Millions of Americans are eagerly awaiting April 6, the season premiere of "Game of Thrones." Sprint thinks it can tap this same sort of mania in its ads.
On Monday evening, the third-place U.S. wireless carrier will unveil two national TV spots introducing a sprawling ensemble of characters, which Sprint hopes will carry on like a riveting TV episodes.
"It's the golden age of television -- broad stories that are told over time. What you really come to is the characters," said Mark Figliulo, CEO of Figliulo&Partners, which created the new spots. "We're bringing that to advertising."
The new campaign promotes the "Framily Plan," Sprint's offering, introduced in January, to lure in customers with discounts for groups of up to ten phones. The new ads feature the "Frobinsons," a quirky, anti-nuclear, family. Heidi, the 8-year old daughter, speaks only French, with cartoon birds inexplicably circling her head; Grandpa is an African-American former techie for Jimi Hendrix. One reccuring character, a friend of the family's eldest son, is a black-lipped goth called Gor-Don.
A hamster, voiced by the brash comedian Andrew Dice Clay, is the family patriarch.
Inspiration for the campaign came, in part, from long-running spots in Japan from Softbank, which acquired Sprint in July. That effort featuring the Shiratos, an offbeat, multi-racial family helmed by a canine father.
Sprint expects its cast of characters -- which includes college-aged son Chuck, played by new "Saturday Night Live" cast member Kyle Mooney -- to unfold over the course of a lengthy series, in TV, print and digital. The family will also have a dedicated page on the Sprint website. "It will be a family that will live on for a long time to come," said CMO Jeff Hallock, who began his role in January after the departure of Bill Malloy.
Mr. Hallock said the Frobinson clan may eventually pitch other Sprint promotions, and hinted at the inclusion of additional celebrity cameos in future spots.
Analysts have been predicting that Sprint, along with smaller competitor T-Mobile, will ramp up its ad spending in a bid to yank customers away from larger rivals like AT&T, which introduced its newest campaign last week. In 2012, Sprint's measured media spending fell by $76 million, to $810 million, according to the Ad Age DataCenter.
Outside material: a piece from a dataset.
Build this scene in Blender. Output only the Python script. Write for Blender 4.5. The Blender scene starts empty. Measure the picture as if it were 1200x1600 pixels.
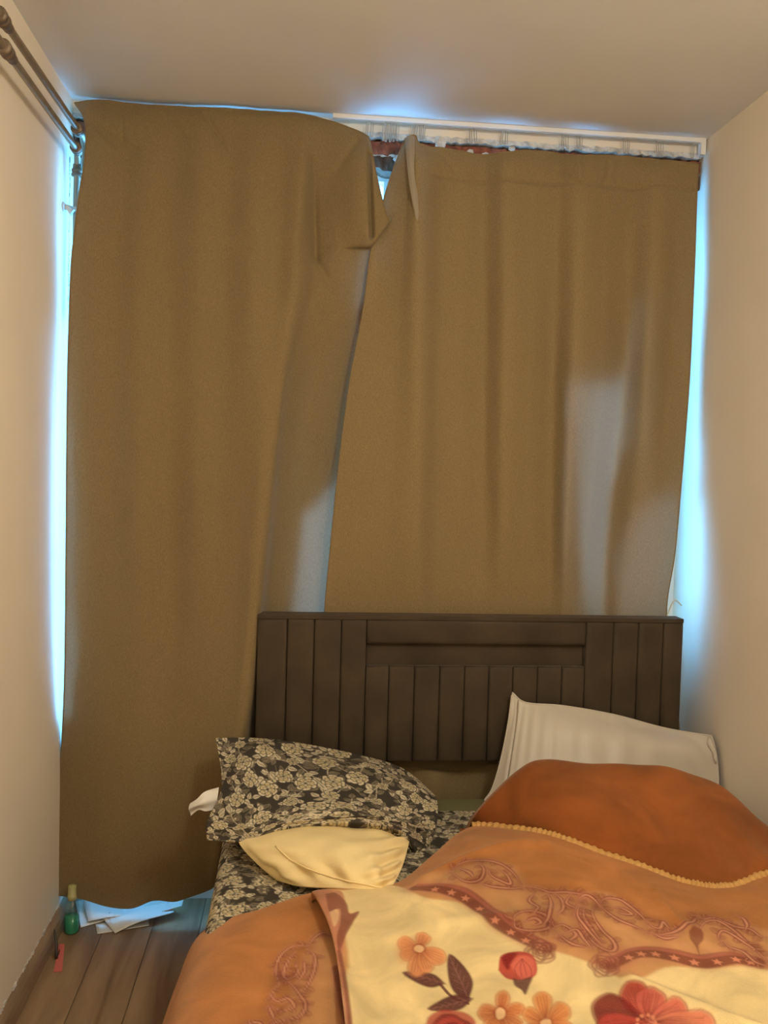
import bpy, math, random
import numpy as np
from mathutils import Matrix, Vector, kdtree

random.seed(7)
rng = np.random.RandomState(11)
scene = bpy.context.scene
col = scene.collection

# ---------------------------------------------------------------- camera
F, CZ, YAW, PIT, ROL = 1379.0, 1.4613, .1004, .0440, .0273      # focal length in pixels of a 1200 x 1600 frame
c_f = np.array([math.sin(YAW)*math.cos(PIT), math.cos(YAW)*math.cos(PIT), -math.sin(PIT)])
_r = np.array([math.cos(YAW), -math.sin(YAW), 0.]); _u = np.cross(_r, c_f)
c_r = math.cos(ROL)*_r + math.sin(ROL)*_u
c_u = -math.sin(ROL)*_r + math.cos(ROL)*_u
cam = bpy.data.cameras.new('camera'); cam_o = bpy.data.objects.new('camera', cam); col.objects.link(cam_o)
cam.sensor_fit = 'VERTICAL'; cam.sensor_height = 36; cam.lens = F/1600*36; cam.clip_start = .02
cam_o.matrix_world = Matrix(((c_r[0], c_u[0], -c_f[0], 0), (c_r[1], c_u[1], -c_f[1], 0), (c_r[2], c_u[2], -c_f[2], CZ), (0, 0, 0, 1)))
scene.camera = cam_o

# ---------------------------------------------------------------- light
SKY = (.15, .52, 1.0)
SKY_STRENGTH = 15.0
LAMP_W = 57.0
world = bpy.data.worlds.new('sky'); scene.world = world; world.use_nodes = True
bg = world.node_tree.nodes['Background']; bg.inputs['Color'].default_value = (*SKY, 1); bg.inputs['Strength'].default_value = SKY_STRENGTH
lamp = bpy.data.lights.new('ceiling_bulb', 'POINT'); lamp.energy = LAMP_W; lamp.color = (1.0, .90, .74); lamp.shadow_soft_size = .09
lamp_o = bpy.data.objects.new('ceiling_bulb', lamp); col.objects.link(lamp_o); lamp_o.location = (.72, .42, 2.36)
vs = scene.view_settings
vs.view_transform = 'Standard'; vs.look = 'None'; vs.gamma = 1; vs.use_curve_mapping = False; vs.exposure = 0.0
scene.cycles.use_denoising = True
scene.cycles.max_bounces = 12; scene.cycles.diffuse_bounces = 6; scene.cycles.transparent_max_bounces = 12
scene.cycles.sample_clamp_indirect = 6

XL, XR, YB, H = -.7216, 1.3364, 2.872, 2.6        # room: left wall, right wall, window wall, ceiling height
YREAR = -1.1

# ---------------------------------------------------------------- helpers
def ray(x, y): return c_f + c_r*(x-600)/F + c_u*(800-y)/F
def aY(x, y, Y): d = ray(x, y); t = Y/d[1]; return np.array([d[0]*t, Y, CZ+d[2]*t])
def aZ(x, y, Z): d = ray(x, y); t = (Z-CZ)/d[2]; return np.array([d[0]*t, d[1]*t, Z])
def aX(x, y, X): d = ray(x, y); t = X/d[0]; return np.array([X, d[1]*t, CZ+d[2]*t])
def proj(P):
    d = P-np.array([0, 0, CZ]); z = d@c_f
    return np.stack([600+F*(d@c_r)/z, 800-F*(d@c_u)/z], -1)

def tag(o, label=None, cat=None, group=None, kind=None):
    if label: o['label'] = label
    if cat: o['category'] = cat
    if group: o['group'] = group
    if kind: o['kind'] = kind
    return o
def link(name, me, mat=None, parent=None):
    o = bpy.data.objects.new(name, me); col.objects.link(o)
    if mat is not None: me.materials.append(mat)
    if parent is not None: o.parent = parent
    return o
def empty(name, loc):
    o = bpy.data.objects.new(name, None); col.objects.link(o); o.location = loc; o.empty_display_size = .05
    return o
def child(o, parent):       # keep world position when the parent is an Empty placed at the thing's base
    o.parent = parent; o.matrix_parent_inverse = Matrix.Translation(-parent.location) if parent.parent is None else Matrix.Identity(4)
    return o

class MB:
    def __init__(s): s.v = []; s.f = []; s.sm = []
    def add(s, vs_, fs, smooth=False):
        b = len(s.v); s.v += [tuple(p) for p in vs_]; s.f += [tuple(i+b for i in f) for f in fs]; s.sm += [smooth]*len(fs)
    def box(s, x0, x1, y0, y1, z0, z1):
        s.add([(x0,y0,z0),(x1,y0,z0),(x1,y1,z0),(x0,y1,z0),(x0,y0,z1),(x1,y0,z1),(x1,y1,z1),(x0,y1,z1)],
              [(0,3,2,1),(4,5,6,7),(0,1,5,4),(1,2,6,5),(2,3,7,6),(3,0,4,7)])
    def rbox(s, x0, x1, y0, y1, z0, z1, r, front=True):
        # box whose -Y face is padded: chamfered in two steps all round
        rings = [(x0, x1, z0, z1, y1)]
        for th in (0, 12, 28, 46, 66, 90):
            la = r*(1-math.cos(math.radians(th))); de = r*.62*(1-math.sin(math.radians(th)))
            rings.append((x0+la, x1-la, z0+la, z1-la, y0+de))
        V = []; Fc = []
        for (a, b, c, d, y) in rings: V += [(a, y, c), (b, y, c), (b, y, d), (a, y, d)]
        for k in range(len(rings)-1):
            for i in range(4):
                j = (i+1) % 4; Fc.append((k*4+i, (k+1)*4+i, (k+1)*4+j, k*4+j)[::-1])
        n = (len(rings)-1)*4; Fc.append((n, n+1, n+2, n+3)); Fc.append((3, 2, 1, 0))
        s.add(V, Fc, True)
    def tube(s, pts, r, n=8, cap=True, closed=False):
        pts = [Vector(p) for p in pts]; N = len(pts); V = []; Fc = []
        rs = r if hasattr(r, '__len__') else [r]*N
        prev = None
        for i, p in enumerate(pts):
            t = (pts[min(i+1, N-1)]-pts[max(i-1, 0)]).normalized()
            a = prev if prev is not None else (Vector((0,0,1)) if abs(t.z) < .9 else Vector((1,0,0)))
            a = (a - t*a.dot(t)).normalized(); b = t.cross(a); prev = a
            for k in range(n):
                q = 2*math.pi*k/n; V.append(p + (a*math.cos(q)+b*math.sin(q))*rs[i])
        for i in range(N-1):
            for k in range(n): Fc.append((i*n+k, i*n+(k+1) % n, (i+1)*n+(k+1) % n, (i+1)*n+k))
        if cap: Fc.append(tuple(range(n))[::-1]); Fc.append(tuple((N-1)*n+k for k in range(n)))
        s.add(V, Fc, True)
    def lathe(s, prof, cx, cy, z0, n=24):
        V = []; Fc = []
        for (r, z) in prof:
            for k in range(n): q = 2*math.pi*k/n; V.append((cx+r*math.cos(q), cy+r*math.sin(q), z0+z))
        m = len(prof)
        for i in range(m-1):
            for k in range(n): Fc.append((i*n+k, i*n+(k+1) % n, (i+1)*n+(k+1) % n, (i+1)*n+k))
        Fc.append(tuple(range(n))[::-1]); Fc.append(tuple((m-1)*n+k for k in range(n)))
        s.add(V, Fc, True)
    def build(s, name, mat, parent=None):
        me = bpy.data.meshes.new(name); me.from_pydata(s.v, [], s.f)
        me.polygons.foreach_set('use_smooth', s.sm); me.update()
        o = link(name, me, mat)
        if parent is not None: child(o, parent)
        return o

def cr_basis(k, n):
    """Catmull-Rom basis: n samples over k control points -> n x k matrix."""
    B = np.zeros((n, k)); t = np.linspace(0, k-1, n)
    for a, tt in enumerate(t):
        i = min(int(tt), k-2); u = tt-i
        w = [-.5*u**3+u*u-.5*u, 1.5*u**3-2.5*u*u+1, -1.5*u**3+2*u*u+.5*u, .5*u**3-.5*u*u]
        for j, ww in enumerate(w):
            q = i-1+j
            if q < 0: B[a, 0] += 2*ww; B[a, 1] -= ww
            elif q > k-1: B[a, k-1] += 2*ww; B[a, k-2] -= ww
            else: B[a, q] += ww
    return B
def surf(ctrl, nr, nc):
    c = np.array(ctrl, float); Br = cr_basis(c.shape[0], nr); Bc = cr_basis(c.shape[1], nc)
    return np.einsum('ri,ijk,cj->rck', Br, c, Bc)
def spline(pts, n):
    c = np.array(pts, float); return cr_basis(len(c), n)@c
def normals(G):
    du = np.gradient(G, axis=1); dv = np.gradient(G, axis=0); n = np.cross(du, dv)
    return n/np.maximum(np.linalg.norm(n, axis=2, keepdims=True), 1e-9)

def quads(R, C, keep=None, off=0, flip=False):
    i = np.arange(R*C).reshape(R, C)
    q = np.stack([i[:-1, :-1], i[1:, :-1], i[1:, 1:], i[:-1, 1:]], -1).reshape(-1, 4)
    if flip: q = q[:, ::-1]
    if keep is not None: q = q[keep.reshape(-1)]
    return q+off
def raw_mesh(name, V, Q, mat, parent=None, color=None):
    me = bpy.data.meshes.new(name)
    me.vertices.add(len(V)); me.vertices.foreach_set('co', np.asarray(V, np.float32).ravel())
    me.loops.add(len(Q)*4); me.loops.foreach_set('vertex_index', np.asarray(Q, np.int32).ravel())
    me.polygons.add(len(Q)); me.polygons.foreach_set('loop_start', np.arange(0, len(Q)*4, 4, dtype=np.int32))
    me.polygons.foreach_set('use_smooth', np.ones(len(Q), bool))
    me.update(calc_edges=True); me.validate()
    if color is not None:
        ca = me.color_attributes.new('print', 'FLOAT_COLOR', 'POINT')
        rgba = np.ones((len(V), 4), np.float32); rgba[:, :3] = color; ca.data.foreach_set('color', rgba.ravel())
    o = link(name, me, mat)
    if parent is not None: child(o, parent)
    return o
def grid_mesh(name, G, mat, parent=None, color=None, keep=None, flip=False):
    R, C = G.shape[:2]
    return raw_mesh(name, G.reshape(-1, 3), quads(R, C, keep, 0, flip), mat, parent, None if color is None else color.reshape(-1, 3))

def sines(P, seed, freq, n=7, aniso=(1, 1)):
    """smooth random field over 2D coordinates P(...,2), about -1..1"""
    r = np.random.RandomState(seed); out = 0
    for _ in range(n):
        a = r.uniform(0, 2*math.pi); f = freq*r.uniform(.6, 1.6)
        out = out+np.sin(P[..., 0]*f*math.cos(a)*aniso[0]+P[..., 1]*f*math.sin(a)*aniso[1]+r.uniform(0, 6.28))
    return out/n**.5/1.2
def sstep(a, b, x): t = np.clip((x-a)/(b-a), 0, 1); return t*t*(3-2*t)
def srgb(r, g, b):
    return tuple(((v/255)/12.92 if v/255 <= .04045 else ((v/255+.055)/1.055)**2.4) for v in (r, g, b))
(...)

Monday's launch comes on the heels of news that Sprint is shutting 150 service centers across the US, the product of a streamlining effort announced by Softbank in January. In a statement, Sprint described the cuts as "the result of greater efficiencies that we've achieved through simpler pricing plans and improved customer service."
The new spots are the inaugural solo venture for Mr. Figliulo, who departed as creative head at TBWA to start his own agency.
"They might be surprising at first," Mr. Figliulo admitted about the new ads. "But that's a good thing."
They aren't the first off-kilter ads Sprint has run. Absurdist ads featuring James Earl Jones and Malcolm McDowell were a consumer favorite last year.
But Monday's spots mark the first time the carrier is aggressively promoting a new ad campaign in conjunction with its release. (The carrier is under pressure from its new parent to trim costs. On March 7, the Wall Street Journal reported that Masayoshi Son, the Softbank CEO, demanded that Sprint fire all its ad agencies; a Sprint spokesman told Ad Age that existing agency contracts are not under threat.)
For the digital and print arms of the campaign, Sprint will continue with agencies DigitasLBi and SMG.